#### [Exercise goal]
Nothing in the data should change when you return it, but leave the pictures out.

________________________________________

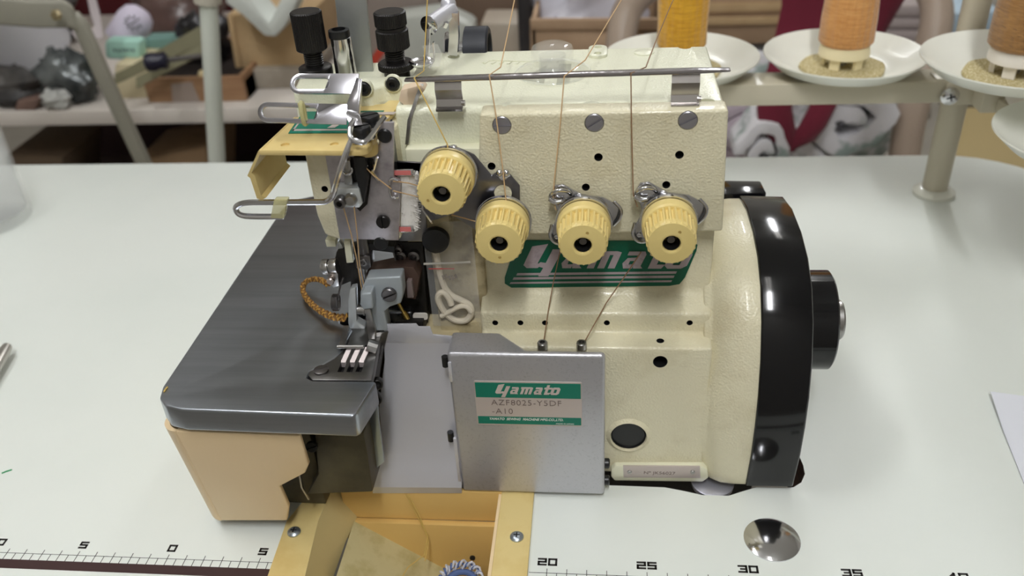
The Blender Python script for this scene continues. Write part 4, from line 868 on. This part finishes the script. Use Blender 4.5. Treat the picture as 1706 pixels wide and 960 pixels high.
for i, c in enumerate(DC[:3]):
    put('foam_disc', B().lathe((c[0], c[1], c[2]+.36), (0,0,1), [(3.3, 0), (3.35, .12), (3.3, .3), (.5, .32)], 48, wob=lambda k, h: 1+.02*math.sin(k*5.3)), foam_m, label='round khaki foam disc under the %s cone' % ('golden', 'orange', 'brown')[i], cat='foam disc', group='foam discs')
def cone(c, m, label, r0, r1, base_m):
    t = empty('thread_cone', (c[0], c[1], c[2]+.7), label, 'thread cone', 'thread cones on the stand'); z = c[2]+.7
    b = B(); b.lathe((c[0], c[1], z+.75), (0,0,1), [(1.7, 0), (1.98, .12), (2.0, .3), (1.9, 1.0), (1.6, 1.3)], 40)
    for k in range(5): a = 2*math.pi*k/5+.3; b.obox((c[0]+1.5*math.cos(a), c[1]+1.5*math.sin(a), z+.4), (-math.sin(a)*.4, math.cos(a)*.4, 0), (math.cos(a)*.15, math.sin(a)*.15, 0), (0, 0, .4))
    put('spool_base', b, base_m, t)
    put('yarn_winding', B().lathe((c[0], c[1], z+1.8), (0,0,1), [(r0*.9, 0), (r0, .25), (r0*1.0, 2), (r0+(r1-r0)*.45, 5.5), (r1, 9), (r1*.8, 9.3)], 56, wob=lambda k, h: 1+.006*math.sin(k*2.7+h*3)), m, t, angle=60)
cone(DC[0], gold_y, 'golden yellow thread cone on the left dish', 2.0, 2.3, ivory)
cone(DC[1], orange_y, 'orange thread cone on the middle dish with ivory base', 2.12, 1.7, ivory)
cone(DC[2], brown_y, 'brown thread cone on the right dish with white base', 2.2, 1.8, white_pl)

# ================================================================== SMALL THINGS ON THE TABLE
b = B(); b.add([Zp(1650, 653, .35)]+[Zp(u, v, z) for u, v, z in ((1760, 668, .1), (1850, 940, .04), (1760, 900, .04), (1706, 806, .05), (1672, 720, .12))], [(0,1,2,3,4,5)])
b2 = B(); b2.loft([[p for p in b.v], [p+Vector((0,0,.03)) for p in b.v]]); pp = put('paper_sheet', b2, mat('white paper', rgb(226, 228, 236), .8), label='white paper sheet lying at the right end of table', cat='paper')
# drinking glass at left edge
b = B(); b.lathe((-33.0, 37.6, 0), (0,0,1), [(3.3, 0), (3.55, .2), (3.6, .6), (3.6, 10), (3.5, 10.1), (3.4, 10), (3.3, 1.0), (.05, .8)], 56); b.lathe((-33.0, 37.6, 1.02), (0,0,1), [(3.28, 0), (3.3, 5), (.02, 5.02)], 40); gl = put('drinking_glass', b, glass, label='clear plastic tumbler at the left edge of table', cat='cup')
b = B(); a = Zp(-30, 650, .8); c = Zp(12, 578, .8); b.tube([a, a.lerp(c, .5), a.lerp(c, .85), c, c+(c-a).normalized()*.2], [.42, .42, .42, .34, .1], 14); mb = put('steel_tool', b, mat('dull steel tool', (.5, .48, .44, 1), .35, .9), label='end of a dull steel bar at left table edge', cat='tool')
put('green_mark', B().tube([Zp(3, 789, .01), Zp(10, 786, .02), Zp(20, 783, .01)], .05, 6), mat('green ink mark', rgb(30, 150, 90), .5), table)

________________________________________

#### [Exercise solution]
The Blender Python script for this scene continues. Write part 4, from line 868 on. This part finishes the script. Use Blender 4.5. Treat the picture as 1706 pixels wide and 960 pixels high.
for i, c in enumerate(DC[:3]):
    put('foam_disc', B().lathe((c[0], c[1], c[2]+.36), (0,0,1), [(3.3, 0), (3.35, .12), (3.3, .3), (.5, .32)], 48, wob=lambda k, h: 1+.02*math.sin(k*5.3)), foam_m, label='round khaki foam disc under the %s cone' % ('golden', 'orange', 'brown')[i], cat='foam disc', group='foam discs')
def cone(c, m, label, r0, r1, base_m):
    t = empty('thread_cone', (c[0], c[1], c[2]+.7), label, 'thread cone', 'thread cones on the stand'); z = c[2]+.7
    b = B(); b.lathe((c[0], c[1], z+.75), (0,0,1), [(1.7, 0), (1.98, .12), (2.0, .3), (1.9, 1.0), (1.6, 1.3)], 40)
    for k in range(5): a = 2*math.pi*k/5+.3; b.obox((c[0]+1.5*math.cos(a), c[1]+1.5*math.sin(a), z+.4), (-math.sin(a)*.4, math.cos(a)*.4, 0), (math.cos(a)*.15, math.sin(a)*.15, 0), (0, 0, .4))
    put('spool_base', b, base_m, t)
    put('yarn_winding', B().lathe((c[0], c[1], z+1.8), (0,0,1), [(r0*.9, 0), (r0, .25), (r0*1.0, 2), (r0+(r1-r0)*.45, 5.5), (r1, 9), (r1*.8, 9.3)], 56, wob=lambda k, h: 1+.006*math.sin(k*2.7+h*3)), m, t, angle=60)
cone(DC[0], gold_y, 'golden yellow thread cone on the left dish', 2.0, 2.3, ivory)
cone(DC[1], orange_y, 'orange thread cone on the middle dish with ivory base', 2.12, 1.7, ivory)
cone(DC[2], brown_y, 'brown thread cone on the right dish with white base', 2.2, 1.8, white_pl)

# ================================================================== SMALL THINGS ON THE TABLE
b = B(); b.add([Zp(1650, 653, .35)]+[Zp(u, v, z) for u, v, z in ((1760, 668, .1), (1850, 940, .04), (1760, 900, .04), (1706, 806, .05), (1672, 720, .12))], [(0,1,2,3,4,5)])
b2 = B(); b2.loft([[p for p in b.v], [p+Vector((0,0,.03)) for p in b.v]]); pp = put('paper_sheet', b2, mat('white paper', rgb(226, 228, 236), .8), label='white paper sheet lying at the right end of table', cat='paper')
# drinking glass at left edge
b = B(); b.lathe((-33.0, 37.6, 0), (0,0,1), [(3.3, 0), (3.55, .2), (3.6, .6), (3.6, 10), (3.5, 10.1), (3.4, 10), (3.3, 1.0), (.05, .8)], 56); b.lathe((-33.0, 37.6, 1.02), (0,0,1), [(3.28, 0), (3.3, 5), (.02, 5.02)], 40); gl = put('drinking_glass', b, glass, label='clear plastic tumbler at the left edge of table', cat='cup')
b = B(); a = Zp(-30, 650, .8); c = Zp(12, 578, .8); b.tube([a, a.lerp(c, .5), a.lerp(c, .85), c, c+(c-a).normalized()*.2], [.42, .42, .42, .34, .1], 14); mb = put('steel_tool', b, mat('dull steel tool', (.5, .48, .44, 1), .35, .9), label='end of a dull steel bar at left table edge', cat='tool')
put('green_mark', B().tube([Zp(3, 789, .01), Zp(10, 786, .02), Zp(20, 783, .01)], .05, 6), mat('green ink mark', rgb(30, 150, 90), .5), table)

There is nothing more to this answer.